Am 7:12-15, Eph 1:3-14, Mk 6:7-13

A flight attendant on a United Air Lines cross-country flight nervously announced about thirty minutes outbound from Los Angeles, “Ladies and Gentlemen, I don’t know how this happened, but we have 103 passengers aboard and only 40 dinners.”  When the passengers’ muttering had died down, she continued, “Anyone who is kind enough to give up his meal so someone else can eat will receive free drinks for the length of the flight.”  Her next announcement came an hour later. “If anyone wants to change his mind, we still have twenty-nine dinners available!”

There are many times in our lives when we must make decisions/choices. When we hear the Word of God we have a choice, to allow it to transform us or to reject the Word and go our own way. In our first reading today (Amos 7:12-15) Amaziah rejected the Word of God preached through the prophet Amos. In the Gospel today (Mark 6:7-13) when Jesus sent out the Twelve he prepared them for the fact that not everyone would accept them or their message when he said they were to shake off the dust from their feet when leaving any town that did not make them welcome (Mark 6:11). Why would anyone reject the Word of God?

The Word of God is Good News; it is make our lives better, so why would anyone reject it?

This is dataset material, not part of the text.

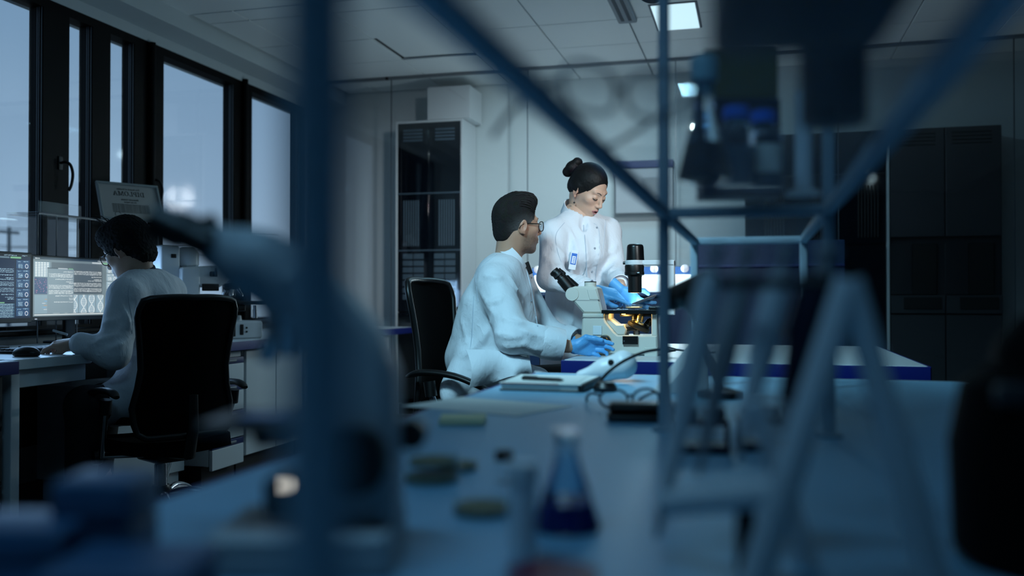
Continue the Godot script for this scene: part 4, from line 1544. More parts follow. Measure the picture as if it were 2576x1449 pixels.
# a seam or crease that lies on a garment along places of the frame
func seam(f: Field, pts: Array, d0: float, d1: float, r := 0.0016) -> Geo:
	var flat := []
	for p in pts:
		flat.append(Vector3(p[0], p[1], 0))
	var line := []
	for p in spline(flat, 6):
		var h := hit(f, p.x, p.y, d0, d1)
		line.append(h + (EYE - h).normalized() * r * 0.9)
	for k in 2:
		var soft := line.duplicate()
		for i in range(1, line.size() - 1):
			soft[i] = (line[i - 1] + line[i] * 2.0 + line[i + 1]) / 4.0
		line = soft
	return Geo.new().tube(line, r, 6)


# the open end of a sleeve
func cuff(a: Vector3, b: Vector3, r0: float, r1: float) -> Geo:
	var d := (b - a).normalized()
	var u := d.cross(Vector3.UP).normalized()
	var w := u.cross(d)
	var rs := []
	for q in [[a, r0 - 0.006], [a.lerp(b, 0.15), r0], [a.lerp(b, 0.6), lerpf(r0, r1, 0.6) + 0.002], [b, r1], [b, r1 - 0.0035], [a.lerp(b, 0.4), r1 - 0.006]]:
		var ring := PackedVector3Array()
		for j in 28:
			var an := TAU * j / 28.0
			var wob := 1.0 + 0.03 * sin(an * 3.0 + 0.7) + 0.02 * sin(an * 5.0)
			ring.append(q[0] + (u * cos(an) + w * sin(an) * 1.06) * q[1] * wob)
		rs.append(ring)
	return Geo.new().rings(rs, 60.0, false)


# soft ridges of cloth drawn on a garment's surface, along places of the frame: from, to, (depth unused), size
func creases(f: Field, list: Array, d0: float, d1: float) -> void:
	var runs := []
	for c in list:
		var run := []
		for i in 7:
			var v := i / 6.0
			var bow := sin(v * PI) * 4.0
			var h := hit(f, lerpf(c[0], c[2], v) + bow, lerpf(c[1], c[3], v) + bow, d0, d1)
			run.append(h)
		runs.append([run, c[5]])
	for r in runs:
		for i in 6:
			if (r[0][i + 1] - r[0][i]).length() > 0.08:
				continue
			var w0 := 0.35 + 0.65 * sin(PI * (i + 0.5) / 7.0)
			var w1 := 0.35 + 0.65 * sin(PI * (i + 1.5) / 7.0)
			var away: Vector3 = (r[0][i] - EYE).normalized() * r[1] * 0.2
			f.cap(r[0][i] + away, r[0][i + 1] + away, r[1] * 0.62 * w0, r[1] * 0.62 * w1, 0.016)


# a hand in its own axes (x towards the thumb, y along the fingers, z out of the back of the hand); curl per finger in degrees for its three joints
func hand_shape(curls: Array, thumb: Array, left: bool, splay := 1.0) -> Field:
	var s := -1.0 if left else 1.0
	var f := Field.new(Vector3(-0.085, -0.07, -0.115), Vector3(0.085, 0.215, 0.06), 0.0032)
	f.cap(Vector3(0, -0.065, 0), Vector3(0, 0.0, 0), 0.030, 0.027, 0.01, Vector3(0, 0, 1), 0.78)
	var base := [Vector3(0.028, 0.084, 0.0), Vector3(0.009, 0.090, 0.003), Vector3(-0.010, 0.086, 0.002), Vector3(-0.027, 0.076, -0.002)]
	var lens := [[0.043, 0.026, 0.021], [0.047, 0.030, 0.022], [0.043, 0.028, 0.021], [0.034, 0.021, 0.019]]
	for k in 4:
		var b: Vector3 = base[k]
		b.x *= s
		f.cap(Vector3(b.x * 0.55, 0.008, 0.0), b + Vector3(0, -0.008, -0.002), 0.0155, 0.0125, 0.012)
	f.cap(Vector3(s * 0.012, 0.02, -0.010), Vector3(s * 0.03, 0.05, -0.010), 0.018, 0.013, 0.014)
	for k in 4:
		var p: Vector3 = base[k]
		p.x *= s
		var a := 0.0
		var yaw: float = s * [-0.10, -0.02, 0.05, 0.14][k] * splay
		var r: float = [0.0098, 0.0100, 0.0094, 0.0084][k]
		for j in 3:
			a += deg_to_rad(curls[k][j])
			var dir := Basis(Vector3(0, 0, 1), yaw) * Vector3(0, cos(a), -sin(a))
			var q: Vector3 = p + dir * lens[k][j]
			f.cap(p, q, r, r * 0.92, 0.004 if j else 0.007)
			p = q
			r *= 0.92
	# thumb: three points
	var p0 := Vector3(s * 0.020, 0.018, -0.006)
	var rr := 0.0145
	for j in thumb.size():
		var q: Vector3 = thumb[j]
		q.x *= s
		f.cap(p0, q, rr, [0.0120, 0.0108, 0.0095][j], 0.006)
		rr = [0.0120, 0.0108, 0.0095][j]
		p0 = q
	return f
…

When the Word of God challenges us, when the Word of God invites us to leave sin behind and change our lives, no one likes that. In Heb 4:13 we read: “Indeed, the word of God is living and effective, sharper than any two-edged sword, penetrating even between soul and spirit, joints and marrow, and able to discern reflections and thoughts of the heart”. Now what do you want to do when you hear the Word of God? We have a choice, to allow it to transform us or to reject the Word and go our own way. We have to decide…

Another point I want to reflect with you is this: Our call to preach the good news of Jesus by bearing witness to God’s love, mercy and salvation as revealed through Jesus. “God chose us in Christ before the foundation of the world.” (Eph 1: 4)

Amos was a simple shepherd. Yet God sent him to preach a message of repentance to his people. Most of the apostles were fishermen. Yet Jesus didn’t hesitate to share his work with them. Even more surprising – the day came when he entrusted his entire work to them. God continues to choose the simple and the ordinary. We don’t need to be an expert.

Proclaiming Christ message is not just the work of priests and religious alone. In our second reading, Paul reminds us; by baptism we are all called to spread the gospel message. God chooses, God chooses you and me. Every one of us is on God’s list. Church needs many more priests and religious, married deacons, catechists, extraordinary ministers of the Eucharist, altar servers, choir members and good leaders of the country…

Each Christian is called not only to be a disciple but also to be an apostle. As disciples, we have to follow Jesus and imitate Jesus.  As apostles, we have to evangelize the world.  We are called to share with others not just words, or ideas, or doctrines but an experience, our experience of God and His Son, Jesus. Like the apostles, like St. Francis Assisi, like Blessed Mother Teresa, we are all chosen and sent to proclaim the Gospel through our living. It is through our transparent Christian lives that we must show in our own actions the love, mercy and concern of Jesus for the people around us. Since we are baptized, Jesus is calling us in our working and living environment to evangelize, to invite people to know Jesus, to love him, to serve him and to follow him. An important part of evangelism is the simple act of inviting a friend or family member to join us in worship.

During the Korean War, a statue of Christ was blown off its pedestal and lay in fragments on the ground in a little Catholic village. A group of American soldiers helped the priest to collect up the fragments. Carefully they put the statue together again. They found all the pieces except the hands. They offered to fly the back to America and have hands made for it. But the priest refused. ‘I have a better idea’, he said. ‘Let’s leave it without hands. And we’ll write on the pedestal the words: FRIEND, LEND ME YOUR HANDS. In that way passers-by will come to see that Christ now has no hands but ours with which to raise up the fallen; no feet but ours to seek out the lost; no ears but ours to listen to the lonely; no tongue but ours to speak words of comfort to the lonely.’

Go home today reflecting on your call. What’s the best way to respond to God’s call?